Headline Fail – VP is Safe

More blunders as mainstream media attempts to copy what makes web players successful.  This major headline fail occurred on a slow spring Saturday night.  The oil spill was consuming the world, but somehow CNN forgot to mention that the US was fighting wars in two countries and that the US and Europe had massive economic issues.  In fact, the Dow had cratered 300 points just 24 hours before this was the main section on CNN.com We had the missing blonde girl again, a sex scandal in the NFL (yes, I read that one),  a porn actor who maybe committed suicide, a car crash, a plane crash and general interest news.  Take a look at the stories (click to make the image bigger) Besides CNN lacking any sort of credibility that goes with gravitas, look at the circled link.  I was frustrated the second I saw the words, “vice president” and “attack”.  I knew it wasn’t anything major, but I immediately begin thinking of minor things that would warrant a story. Did someone get close enough to Vice President Biden to throw a liquid on him? How did the Secret Service allow that person to get close? Oh man, I sure hope no one threw oil at him. Because only CNN can do justice to their over-the-top headline, I’ll quote the first two sentences of their article.

Joe Biden came under friendy fire during a summer-kickoff barbeque at the vice president’s residence Saturday. During the event for White House reporters and their families, the president’s No. 2 was attacked with sqiurt guns by his grandchildren and by children of members of the press corps.

Wait–some grandkids squirted their grandpa with a water gun?   And CNN has the gall to put that in a link with the terms “Vice President” and “attack”?   Writing compelling copy for the web is hard.  The audiences are different, the styles are different and the reading (more often scanning) is far more difficult.

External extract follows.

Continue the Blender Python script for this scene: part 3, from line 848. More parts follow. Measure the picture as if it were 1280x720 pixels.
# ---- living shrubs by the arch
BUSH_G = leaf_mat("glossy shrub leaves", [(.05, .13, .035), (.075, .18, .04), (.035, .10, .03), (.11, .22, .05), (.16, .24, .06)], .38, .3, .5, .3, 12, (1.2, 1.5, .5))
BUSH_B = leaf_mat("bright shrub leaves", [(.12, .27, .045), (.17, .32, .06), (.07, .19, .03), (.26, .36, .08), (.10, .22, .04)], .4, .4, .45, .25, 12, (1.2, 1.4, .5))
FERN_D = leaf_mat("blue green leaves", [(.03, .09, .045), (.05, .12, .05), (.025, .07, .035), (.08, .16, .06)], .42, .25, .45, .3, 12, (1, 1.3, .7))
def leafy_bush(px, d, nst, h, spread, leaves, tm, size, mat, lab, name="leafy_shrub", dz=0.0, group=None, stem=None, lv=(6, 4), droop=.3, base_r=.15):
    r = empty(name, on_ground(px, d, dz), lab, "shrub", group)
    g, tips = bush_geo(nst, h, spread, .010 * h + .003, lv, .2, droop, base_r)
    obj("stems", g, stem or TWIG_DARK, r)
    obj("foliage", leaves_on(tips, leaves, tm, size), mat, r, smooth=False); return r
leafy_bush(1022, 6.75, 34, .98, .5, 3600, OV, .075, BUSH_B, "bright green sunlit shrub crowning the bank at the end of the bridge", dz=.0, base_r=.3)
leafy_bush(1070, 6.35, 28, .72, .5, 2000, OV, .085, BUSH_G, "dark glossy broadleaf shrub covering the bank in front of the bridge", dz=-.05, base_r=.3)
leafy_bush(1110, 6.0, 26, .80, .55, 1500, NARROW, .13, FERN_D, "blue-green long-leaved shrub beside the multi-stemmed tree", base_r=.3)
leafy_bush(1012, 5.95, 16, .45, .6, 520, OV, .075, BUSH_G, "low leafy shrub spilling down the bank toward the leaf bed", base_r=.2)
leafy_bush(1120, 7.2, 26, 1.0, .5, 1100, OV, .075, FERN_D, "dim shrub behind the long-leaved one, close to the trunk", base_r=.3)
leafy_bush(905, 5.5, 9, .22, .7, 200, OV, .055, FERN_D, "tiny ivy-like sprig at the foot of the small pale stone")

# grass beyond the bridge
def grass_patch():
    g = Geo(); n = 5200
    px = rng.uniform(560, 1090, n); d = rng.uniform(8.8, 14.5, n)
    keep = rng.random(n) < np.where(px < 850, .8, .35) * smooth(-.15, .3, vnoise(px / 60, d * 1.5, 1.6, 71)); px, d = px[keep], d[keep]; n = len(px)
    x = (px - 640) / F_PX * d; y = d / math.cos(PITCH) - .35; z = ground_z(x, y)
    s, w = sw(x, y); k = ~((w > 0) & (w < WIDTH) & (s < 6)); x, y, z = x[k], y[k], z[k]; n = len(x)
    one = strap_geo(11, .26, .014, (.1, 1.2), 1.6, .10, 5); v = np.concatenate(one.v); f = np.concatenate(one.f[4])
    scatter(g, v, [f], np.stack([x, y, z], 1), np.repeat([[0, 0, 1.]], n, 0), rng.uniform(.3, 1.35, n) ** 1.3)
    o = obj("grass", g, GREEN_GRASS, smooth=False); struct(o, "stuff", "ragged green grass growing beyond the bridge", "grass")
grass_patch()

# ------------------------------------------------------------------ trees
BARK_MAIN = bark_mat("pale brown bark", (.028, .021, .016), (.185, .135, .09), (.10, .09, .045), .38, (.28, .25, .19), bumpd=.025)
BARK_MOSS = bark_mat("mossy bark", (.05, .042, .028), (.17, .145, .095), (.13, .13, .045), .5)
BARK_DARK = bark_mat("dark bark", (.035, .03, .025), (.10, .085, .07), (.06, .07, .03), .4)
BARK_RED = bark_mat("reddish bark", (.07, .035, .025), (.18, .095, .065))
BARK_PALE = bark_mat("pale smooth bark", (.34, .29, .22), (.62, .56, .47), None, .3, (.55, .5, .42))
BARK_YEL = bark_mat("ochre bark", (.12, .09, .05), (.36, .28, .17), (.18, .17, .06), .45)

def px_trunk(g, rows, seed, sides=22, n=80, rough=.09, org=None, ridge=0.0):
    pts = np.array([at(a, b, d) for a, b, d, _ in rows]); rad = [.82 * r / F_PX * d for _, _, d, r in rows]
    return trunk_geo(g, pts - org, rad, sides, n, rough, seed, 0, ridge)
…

CNN .com’s headline failed because they tried a direct response trick of writing an outrageous headline that generates a click.  Except when we do that in advertising, we anger the prospect unless we deliver the actual event.  They leave the advertiser’s site and the advertiser has paid for the click.   CNN did the same thing and paid not with a 50 cent click, but with continuing erosion of their ability to be reliable and relevant online. Your takeaway as a small business is to not use wild over-promises to generate web traffic.  At best, you’ll simply waste money.  But you might take brand damage.  And that’s not damage from a water gun, even if you end up all wet.